For Sebastian, Jessen Hobson was more than a collaborator, he was an influential mentor and friend. Hobson, who passed away in 2023, was known across Gies for his generosity with time, enthusiasm for innovation, and ability to inspire colleagues to push their research in new directions. For Sebastian, those conversations were encouragement in a small field, and a reminder that collaboration can be both productive and encouraging.

"As an experimentalist in financial accounting, you're already in a small niche," he said.  "Then, even further, I chose experimental economics methodology. So being able to talk to Jessen was very motivating. Finding others who care about these questions meant a lot."

It's the kind of approach he wants to carry forward as he works with Gies PhD students - understanding the potential impact of a short, thoughtful conversation.

Looking forward, he's eager to explore the world of ESG reporting, where non-financial disclosures are reshaping what investors and auditors need to know to serve clients. ESG disclosures are different from traditional financial statements: fragmented, sometimes voluntary, with metrics that don't necessarily connect in predictable ways. For Sebastian, that complexity is exactly why an experimental lens can be helpful.

"I'm looking forward to exploring research connected to ESG reporting. I find it fascinating because I think it changes everything we know. And it's not necessarily interrelated the way financial information is. We're at the beginning of understanding how auditors determine materiality.
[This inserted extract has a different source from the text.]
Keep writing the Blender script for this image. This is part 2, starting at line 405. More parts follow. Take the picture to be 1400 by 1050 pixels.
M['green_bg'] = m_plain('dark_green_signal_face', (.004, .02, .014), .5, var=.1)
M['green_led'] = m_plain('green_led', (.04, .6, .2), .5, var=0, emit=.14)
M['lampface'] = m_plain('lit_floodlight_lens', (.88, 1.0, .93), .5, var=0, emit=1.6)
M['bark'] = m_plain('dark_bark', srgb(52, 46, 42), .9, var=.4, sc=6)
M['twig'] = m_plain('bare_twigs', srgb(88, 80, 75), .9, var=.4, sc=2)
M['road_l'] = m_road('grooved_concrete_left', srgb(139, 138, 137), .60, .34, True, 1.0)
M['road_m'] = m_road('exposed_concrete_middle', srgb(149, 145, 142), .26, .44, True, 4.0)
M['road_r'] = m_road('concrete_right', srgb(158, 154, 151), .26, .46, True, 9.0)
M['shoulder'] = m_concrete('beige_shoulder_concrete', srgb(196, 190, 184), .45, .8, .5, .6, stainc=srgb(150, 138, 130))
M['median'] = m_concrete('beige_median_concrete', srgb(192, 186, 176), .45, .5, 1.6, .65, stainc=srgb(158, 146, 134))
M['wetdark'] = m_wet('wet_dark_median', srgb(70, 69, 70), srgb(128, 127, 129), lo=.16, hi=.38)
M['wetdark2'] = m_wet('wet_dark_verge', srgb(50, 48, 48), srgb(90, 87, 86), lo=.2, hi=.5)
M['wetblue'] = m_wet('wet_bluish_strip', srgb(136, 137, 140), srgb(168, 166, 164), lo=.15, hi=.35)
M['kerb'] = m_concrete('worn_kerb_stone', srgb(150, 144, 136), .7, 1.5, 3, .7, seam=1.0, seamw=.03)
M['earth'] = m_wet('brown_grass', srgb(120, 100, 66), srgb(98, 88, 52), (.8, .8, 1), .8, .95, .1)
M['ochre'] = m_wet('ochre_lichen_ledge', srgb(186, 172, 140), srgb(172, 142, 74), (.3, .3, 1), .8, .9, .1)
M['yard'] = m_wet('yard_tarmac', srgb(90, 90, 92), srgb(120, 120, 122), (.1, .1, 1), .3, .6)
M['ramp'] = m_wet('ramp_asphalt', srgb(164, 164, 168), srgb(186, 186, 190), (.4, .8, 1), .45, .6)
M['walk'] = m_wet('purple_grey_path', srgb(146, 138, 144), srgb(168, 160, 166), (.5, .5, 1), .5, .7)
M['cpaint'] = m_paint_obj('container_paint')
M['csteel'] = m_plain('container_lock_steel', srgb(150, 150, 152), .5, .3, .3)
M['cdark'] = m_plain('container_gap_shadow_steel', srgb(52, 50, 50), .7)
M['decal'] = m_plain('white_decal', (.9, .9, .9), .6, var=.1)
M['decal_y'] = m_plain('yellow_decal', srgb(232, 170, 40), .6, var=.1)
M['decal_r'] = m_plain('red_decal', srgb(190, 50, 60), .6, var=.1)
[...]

How do they assess risks in that area?"

This fall, Sebastian will teach ACCY 405: Assurance & Attestation, a class he sees as fundamentally connected to the idea of building trust in markets and society.

"I'm very much looking forward to teaching again," Sebastian continued. "I've taught financial reporting, from introductory to advanced courses, and I'm excited to teach assurance and attestation. Because it's really about trust. How do we instill trust in society? How can we make sure investors can trust reported information? Given the times we're living in, that seems very useful."

That same instinct motivates his scholarship - looking closely at how information flows, how people respond, and how trust is built in the systems that connect them.